-- BEGIN --

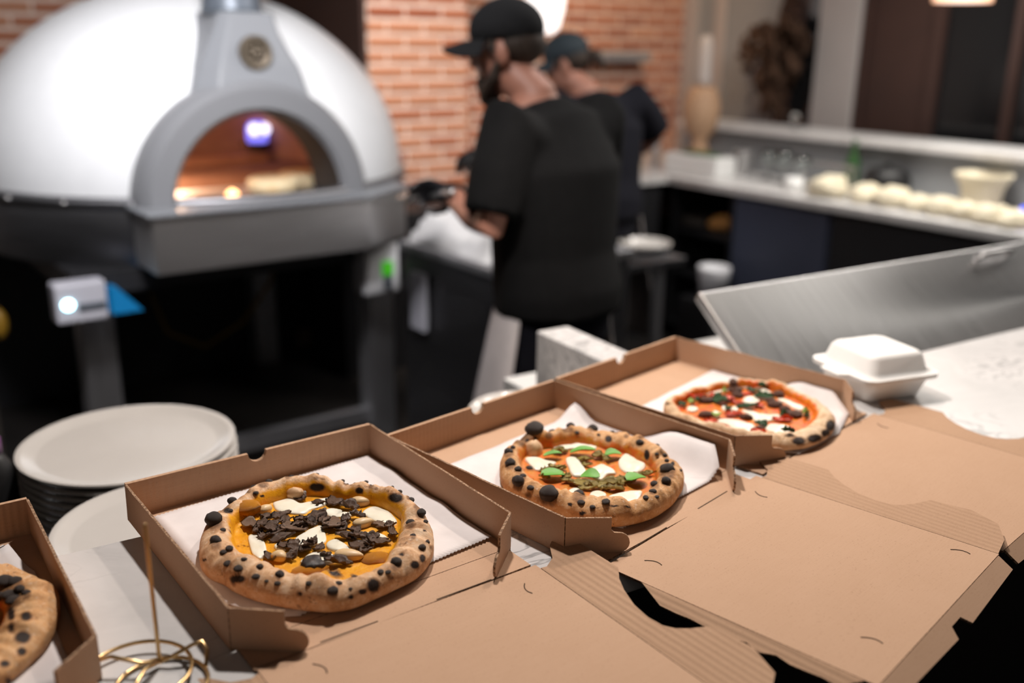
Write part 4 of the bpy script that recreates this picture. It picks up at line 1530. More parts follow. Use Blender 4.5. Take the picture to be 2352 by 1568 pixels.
for i, (x, y, a, b, rot) in enumerate(((940, 205, 50, 52, 0), (960, 295, 82, 60, .2), (630, 420, 90, 46, .3), (620, 590, 90, 42, .1), (1470, 350, 70, 46, 0), (1430, 470, 92, 46, .4), (1640, 585, 112, 58, .2), (1090, 622, 72, 30, 0),
                                       (985, 360, 60, 46, .6), (1545, 525, 62, 42, .1), (1385, 430, 60, 34, .4))):
    z3.put('sausage_crumb', i % 4, lump_mesh, 'meat', x, y, a, b, rot, .8, .002)
for i, (x, y, a, b, rot) in enumerate(((900, 410, 56, 48, .2), (705, 372, 46, 26, 0), (1090, 345, 50, 34, .4), (950, 592, 105, 28, .1), (1000, 455, 72, 24, -.2), (430, 385, 110, 32, .2), (1250, 490, 62, 36, .2), (1510, 655, 90, 24, -.2),
                                       (680, 680, 80, 32, .1), (1240, 785, 80, 20, 0), (1560, 640, 70, 20, 0), (560, 380, 60, 20, .1))):
    z3.put('red_pepper_piece', i % 5, slice_mesh, 'redpep', x, y, a, b, rot, 1.2, .0025)
for i, (x, y, a, b, rot) in enumerate(((785, 430, 84, 56, .3), (525, 432, 32, 24, 0), (1185, 312, 72, 38, -.3), (1305, 392, 112, 40, -.2), (1120, 502, 124, 30, 0), (1262, 712, 72, 34, .2), (1540, 602, 42, 28, 0), (1285, 242, 62, 22, -.2),
                                       (880, 522, 32, 34, 0), (1590, 792, 72, 14, 0), (350, 480, 50, 30, .2), (1800, 620, 30, 26, 0))):
    z3.put('spinach_scrap', i % 6, slice_mesh, 'spinach', x, y, a, b, rot, 1.5, .0035, (random.uniform(-.2, .2), random.uniform(-.2, .2)))
for i, (x, y, a, b, rot) in enumerate(((840, 335, 26, 34, 0), (452, 456, 46, 28, .1), (742, 606, 52, 26, .3), (1792, 582, 36, 26, 0))):
    z3.put('green_scrap', i % 3, slice_mesh, 'lime', x, y, a, b, rot, 1.5, .0040)
for a in ((1710, 880, 84, 46), (1900, 850, 92, 48), (2085, 700, 56, 66), (2030, 790, 54, 48), (1600, 820, 60, 14), (170, 440, 30, 12)):
    z3.burn(*a)

# ---- pizza in the box at the frame edge
z0 = Pizza('charred pizza half cut off by the left frame edge', (0, 1130), 240 / 859, None, None, 'crust2', .028, seed=14.0, circle=(-0.562, 0.776, 0.132, .66))
for a in ((40, 740, 90, 60), (120, 740, 66, 50), (80, 850, 80, 46), (215, 830, 38, 44), (30, 720, 50, 40), (110, 890, 70, 40), (160, 790, 40, 40), (10, 860, 50, 40)):
    z0.blister(*a)
for a in ((215, 1020, 48, 40), (185, 1190, 70, 50), (40, 1410, 44, 30), (90, 1000, 30, 60), (95, 1110, 28, 50), (180, 1310, 40, 34), (60, 1550, 40, 24)):
    z0.burn(*a)
z0.blob('mozzarella_pool', 'cheese', [(-60, 1260), (0, 1240), (40, 1250), (20, 1300), (-40, 1310)], .003)

for z_ in (z0, z1, z2, z3):
    z_.finish()

# ================================================================== foam container
cx = Vector(BAR.w(1.347, 0.993))
fc = empty('takeout_container', (cx.x, cx.y, BT), R(22))
tag(fc, 'white foam clamshell takeout container on the marble bar', 'container')


def rrect(hx, hy, r, z, n=5):
    out = []
    for sx, sy, a0 in ((1, 1, 0), (-1, 1, 90), (-1, -1, 180), (1, -1, 270)):
        for i in range(n + 1):
            a = R(a0 + 90 * i / n)
            out.append(Vector((sx * (hx - r) + r * math.cos(a), sy * (hy - r) + r * math.sin(a), z)))
    return out


def skin_rings(rings, cap0=True, cap1=True):
    m_ = MB()
    n_ = len(rings[0])
    f_ = []
    for k in range(len(rings) - 1):
        for i in range(n_):
            j = (i + 1) % n_
            f_.append((k * n_ + i, k * n_ + j, (k + 1) * n_ + j, (k + 1) * n_ + i))
    if cap0:
        f_.append(tuple(reversed(range(n_))))
    if cap1:
        f_.append(tuple(range((len(rings) - 1) * n_, len(rings) * n_)))
    m_.add([q for r_ in rings for q in r_], f_)
    return m_


auto_smooth(skin_rings([rrect(.052, .052, .014, 0), rrect(.055, .055, .015, .003), rrect(.066, .066, .018, .036), rrect(.076, .076, .020, .038), rrect(.0765, .0765, .020, .0415)]).build('container_base', 'foam', fc, smooth=True), 50)
lidc = skin_rings([rrect(.0765, .0765, .020, .0418), rrect(.0765, .0765, .020, .0455), rrect(.066, .066, .018, .047), rrect(.062, .062, .018, .052), rrect(.056, .056, .016, .073), rrect(.051, .051, .015, .078), rrect(.044, .044, .012, .0795)])
lc = auto_smooth(lidc.build('container_lid', 'foam', fc, smooth=True), 50)
MB().prism([(-.095, -.022), (-.075, -.03), (-.075, .03), (-.095, .022)], .042, .0455).build('tab', 'foam', lc, bevel=.002)

# ================================================================== brass wire stand
ws = at_z(368, 1530, BT)
wsn = empty('wire_number_stand', (ws.x, ws.y, BT))
tag(wsn, 'brass wire table number stand with a tall rod on the marble', 'wire stand')
WR = .0019
MB().tube([(0, 0, .004), (0, 0, .146)], WR, 10).build('rod', 'brass', wsn, smooth=True)
cxy = Vector((-.012, -.020))


def ring(r, z, cx_, cy_, a0=0, a1=360, n=48, tilt=0.0):
    return [(cx_ + r * math.cos(R(a0 + (a1 - a0) * i / n)), cy_ + r * math.sin(R(a0 + (a1 - a0) * i / n)), z + tilt * math.sin(R(a0 + (a1 - a0) * i / n))) for i in range(n + (0 if a1 - a0 >= 360 else 1))]


MB().tube(ring(.047, .010, -.012, -.022), WR, 10, closed=True).build('upper_ring', 'brass', wsn, smooth=True)
MB().tube(ring(.040, .003, .012, -.030), WR, 10, closed=True).build('base_ring', 'brass', wsn, smooth=True)
MB().tube([(0, 0, .005), (.010, .002, .009), (.028, .010, .017), (.036, .014, .018), (.042, .008, .013), (.044, -.004, .004)], WR, 10).build('wire_bend', 'brass', wsn, smooth=True)
MB().tube([(0, 0, .005), (-.012, -.012, .012), (-.040, -.010, .017), (-.056, -.016, .014), (-.060, -.026, .003)], WR, 10).build('wire_bend', 'brass', wsn, smooth=True)
MB().tube([(-.010, -.072, .003), (-.004, -.060, .014), (-.002, -.030, .018), (0, 0, .005)], WR, 10).build('wire_bend', 'brass', wsn, smooth=True)
# ================================================================== far kitchen
FZ = 0.92
f0, f1 = KIT.at_z(1560, 405, FZ), KIT.at_z(2352, 545, FZ)
FU = (f0.x + f1.x) / 2                                # front edge of the long counter
RV = KIT.at_z(1450, 411, FZ).y                        # front edge of the return by the wall
fc_root = empty('far_counter', (0, 0, 0), KR)
tag(fc_root, 'long pale stone kitchen counter in the background with a raised glass ledge', 'counter')
RU0 = KIT.at_z(1300, 420, FZ).x
MB().prism([(RU0, RV), (FU, RV), (FU, 0.2), (FU + .62, 0.2), (FU + .62, WV - .03), (RU0, WV - .03)], FZ - .04, FZ).build('stone_top', 'marble', fc_root, bevel=.004)
LZ = 1.175
l0 = KIT.at_z(2000, 330, LZ).x
LU = max(FU + .50, l0)
MB().box(LU, LU + .34, 0.2, RV + .45, LZ - .035, LZ).build('raised_ledge', 'marble', fc_root, bevel=.004)
MB().box(FU + .56, FU + .60, 0.2, RV + .45, FZ, LZ - .035).build('ledge_back', 'wall_grey', fc_root)
MB().box(FU + .58, LU + .24, 0.2, WV - .05, 0.0, FZ - .04).build('counter_wall', 'cab_dark', fc_root)
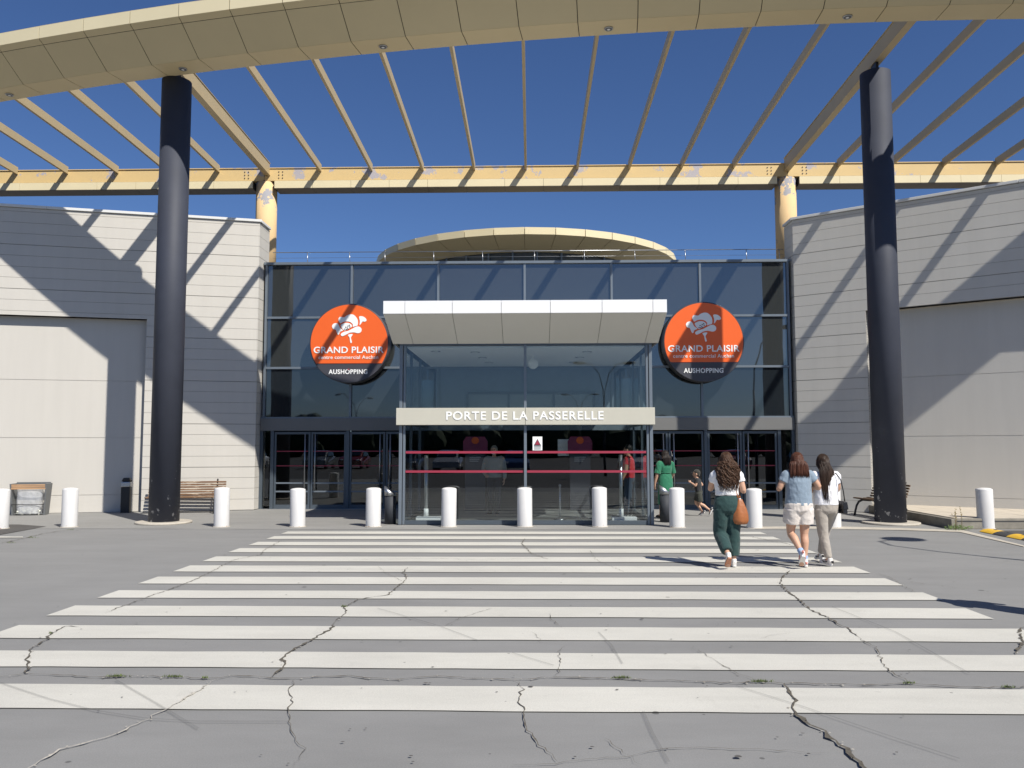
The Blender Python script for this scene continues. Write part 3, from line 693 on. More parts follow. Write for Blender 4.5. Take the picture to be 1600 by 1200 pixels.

-- END --

**Task statement**: State, as a bare number, how many lines of the listing hold the word "Blender".

**Worked answer**: 2